● TASK REQUIREMENTS
Every line holding the word "this" counts once. Give the total, nothing more.
# DATA EXCERPTS start
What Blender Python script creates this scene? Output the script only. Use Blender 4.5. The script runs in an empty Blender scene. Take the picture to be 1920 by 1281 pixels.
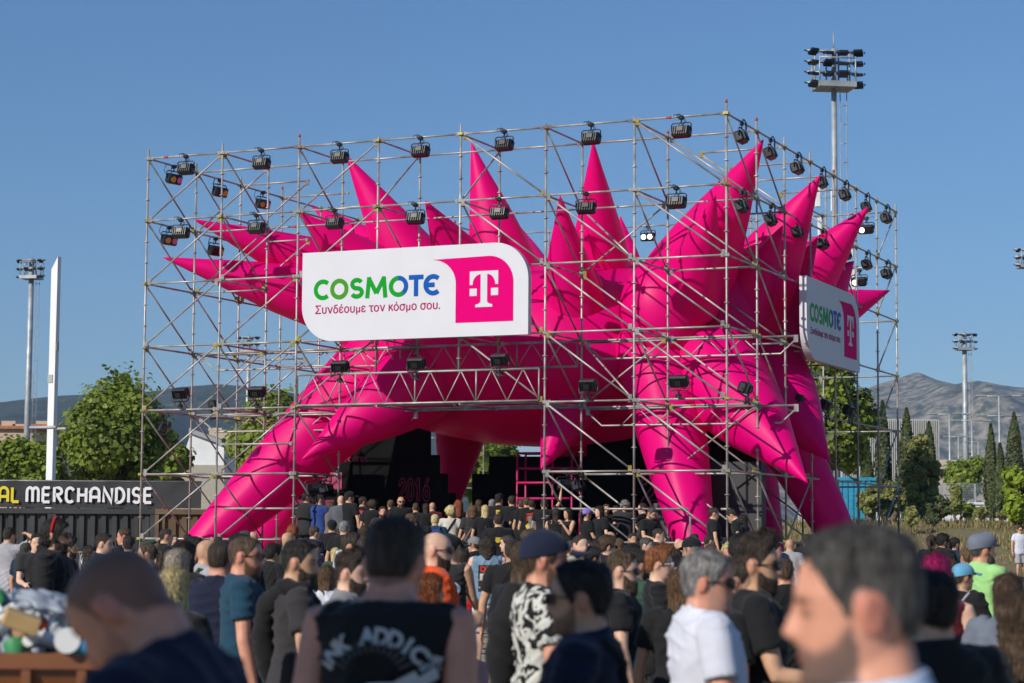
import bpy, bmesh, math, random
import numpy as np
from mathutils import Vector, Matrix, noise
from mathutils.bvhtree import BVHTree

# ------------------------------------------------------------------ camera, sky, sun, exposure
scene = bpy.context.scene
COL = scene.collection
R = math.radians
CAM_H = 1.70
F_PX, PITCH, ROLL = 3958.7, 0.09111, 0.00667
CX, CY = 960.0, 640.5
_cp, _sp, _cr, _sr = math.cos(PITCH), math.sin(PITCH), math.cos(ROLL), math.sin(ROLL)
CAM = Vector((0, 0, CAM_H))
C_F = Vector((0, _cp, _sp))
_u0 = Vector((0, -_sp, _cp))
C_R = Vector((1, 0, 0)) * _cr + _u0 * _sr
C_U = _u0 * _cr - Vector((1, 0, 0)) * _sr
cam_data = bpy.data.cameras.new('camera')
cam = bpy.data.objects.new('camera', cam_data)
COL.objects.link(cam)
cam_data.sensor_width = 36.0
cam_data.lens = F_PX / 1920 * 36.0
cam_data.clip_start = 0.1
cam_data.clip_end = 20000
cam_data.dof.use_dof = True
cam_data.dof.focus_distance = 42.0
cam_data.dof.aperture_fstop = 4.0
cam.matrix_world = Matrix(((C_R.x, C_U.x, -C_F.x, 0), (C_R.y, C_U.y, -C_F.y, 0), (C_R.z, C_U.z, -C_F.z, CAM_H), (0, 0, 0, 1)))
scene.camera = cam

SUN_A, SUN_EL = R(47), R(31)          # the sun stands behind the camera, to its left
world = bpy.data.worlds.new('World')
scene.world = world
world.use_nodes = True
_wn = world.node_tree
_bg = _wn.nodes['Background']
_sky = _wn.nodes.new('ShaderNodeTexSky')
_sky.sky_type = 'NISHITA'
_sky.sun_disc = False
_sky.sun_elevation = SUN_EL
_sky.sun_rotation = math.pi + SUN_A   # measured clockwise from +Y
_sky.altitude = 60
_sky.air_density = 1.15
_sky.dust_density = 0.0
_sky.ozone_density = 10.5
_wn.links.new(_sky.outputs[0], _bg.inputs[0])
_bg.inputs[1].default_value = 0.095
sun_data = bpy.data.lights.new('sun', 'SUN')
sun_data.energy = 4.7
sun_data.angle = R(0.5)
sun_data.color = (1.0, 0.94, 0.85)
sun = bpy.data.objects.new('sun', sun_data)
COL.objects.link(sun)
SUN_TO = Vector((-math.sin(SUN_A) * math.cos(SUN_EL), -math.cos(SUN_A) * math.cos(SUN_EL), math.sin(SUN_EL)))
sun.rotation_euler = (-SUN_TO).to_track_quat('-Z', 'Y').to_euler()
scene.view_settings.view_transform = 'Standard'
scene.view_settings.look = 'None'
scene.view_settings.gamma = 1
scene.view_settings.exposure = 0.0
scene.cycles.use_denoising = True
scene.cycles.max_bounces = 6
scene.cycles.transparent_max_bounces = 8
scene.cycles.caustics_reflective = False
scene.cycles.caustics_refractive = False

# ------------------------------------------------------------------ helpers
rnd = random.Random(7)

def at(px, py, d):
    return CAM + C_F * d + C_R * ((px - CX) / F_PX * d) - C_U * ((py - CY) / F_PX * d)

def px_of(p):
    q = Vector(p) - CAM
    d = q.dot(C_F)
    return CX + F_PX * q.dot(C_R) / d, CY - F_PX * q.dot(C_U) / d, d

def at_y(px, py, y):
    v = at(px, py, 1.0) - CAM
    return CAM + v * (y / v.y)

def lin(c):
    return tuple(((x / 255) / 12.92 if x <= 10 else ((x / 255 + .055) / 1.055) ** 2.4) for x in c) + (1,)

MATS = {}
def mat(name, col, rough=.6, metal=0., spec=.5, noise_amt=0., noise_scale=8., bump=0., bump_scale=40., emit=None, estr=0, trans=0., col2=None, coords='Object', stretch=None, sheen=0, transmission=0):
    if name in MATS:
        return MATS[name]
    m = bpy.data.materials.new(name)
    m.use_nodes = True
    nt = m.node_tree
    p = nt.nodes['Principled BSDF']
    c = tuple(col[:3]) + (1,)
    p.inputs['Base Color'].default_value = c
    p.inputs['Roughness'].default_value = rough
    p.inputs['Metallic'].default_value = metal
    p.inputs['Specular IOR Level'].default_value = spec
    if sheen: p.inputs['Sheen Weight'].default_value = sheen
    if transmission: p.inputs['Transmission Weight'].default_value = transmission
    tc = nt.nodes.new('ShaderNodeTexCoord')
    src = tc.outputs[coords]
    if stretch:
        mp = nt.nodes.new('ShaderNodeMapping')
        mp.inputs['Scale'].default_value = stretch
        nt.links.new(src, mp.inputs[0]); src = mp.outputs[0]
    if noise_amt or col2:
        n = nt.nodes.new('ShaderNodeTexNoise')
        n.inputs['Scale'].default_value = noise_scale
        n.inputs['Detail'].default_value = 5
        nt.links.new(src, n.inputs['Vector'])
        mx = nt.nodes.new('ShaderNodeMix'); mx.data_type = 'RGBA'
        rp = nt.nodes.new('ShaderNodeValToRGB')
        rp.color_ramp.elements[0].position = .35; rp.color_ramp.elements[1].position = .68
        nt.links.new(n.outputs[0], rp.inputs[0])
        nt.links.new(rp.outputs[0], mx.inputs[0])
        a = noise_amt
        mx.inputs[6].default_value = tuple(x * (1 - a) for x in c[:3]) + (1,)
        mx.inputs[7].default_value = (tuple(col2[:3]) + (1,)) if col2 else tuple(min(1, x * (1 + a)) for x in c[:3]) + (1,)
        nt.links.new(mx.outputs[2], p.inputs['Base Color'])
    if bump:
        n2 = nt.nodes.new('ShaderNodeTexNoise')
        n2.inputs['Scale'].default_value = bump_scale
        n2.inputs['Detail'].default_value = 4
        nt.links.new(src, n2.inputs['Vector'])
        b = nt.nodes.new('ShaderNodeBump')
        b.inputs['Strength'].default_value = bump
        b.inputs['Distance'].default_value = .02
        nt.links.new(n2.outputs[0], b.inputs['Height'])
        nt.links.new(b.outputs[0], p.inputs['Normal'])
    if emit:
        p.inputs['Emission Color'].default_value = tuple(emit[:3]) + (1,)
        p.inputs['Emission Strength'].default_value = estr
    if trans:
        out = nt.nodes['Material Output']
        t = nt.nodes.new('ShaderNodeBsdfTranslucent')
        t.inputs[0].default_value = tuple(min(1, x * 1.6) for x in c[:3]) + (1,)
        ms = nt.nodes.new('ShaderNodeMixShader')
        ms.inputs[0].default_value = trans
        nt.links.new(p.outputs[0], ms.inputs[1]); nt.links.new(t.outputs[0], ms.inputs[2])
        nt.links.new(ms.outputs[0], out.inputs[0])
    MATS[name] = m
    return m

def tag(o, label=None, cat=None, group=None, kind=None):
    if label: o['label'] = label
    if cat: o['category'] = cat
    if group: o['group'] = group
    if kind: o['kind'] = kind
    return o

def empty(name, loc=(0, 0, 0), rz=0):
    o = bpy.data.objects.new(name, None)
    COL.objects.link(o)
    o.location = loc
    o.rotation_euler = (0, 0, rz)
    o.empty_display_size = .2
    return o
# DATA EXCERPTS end
# DATA EXCERPTS start
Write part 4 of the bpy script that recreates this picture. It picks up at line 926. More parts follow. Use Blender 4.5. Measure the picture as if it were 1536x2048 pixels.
# DATA EXCERPTS end
● COMPLETE ANSWER
2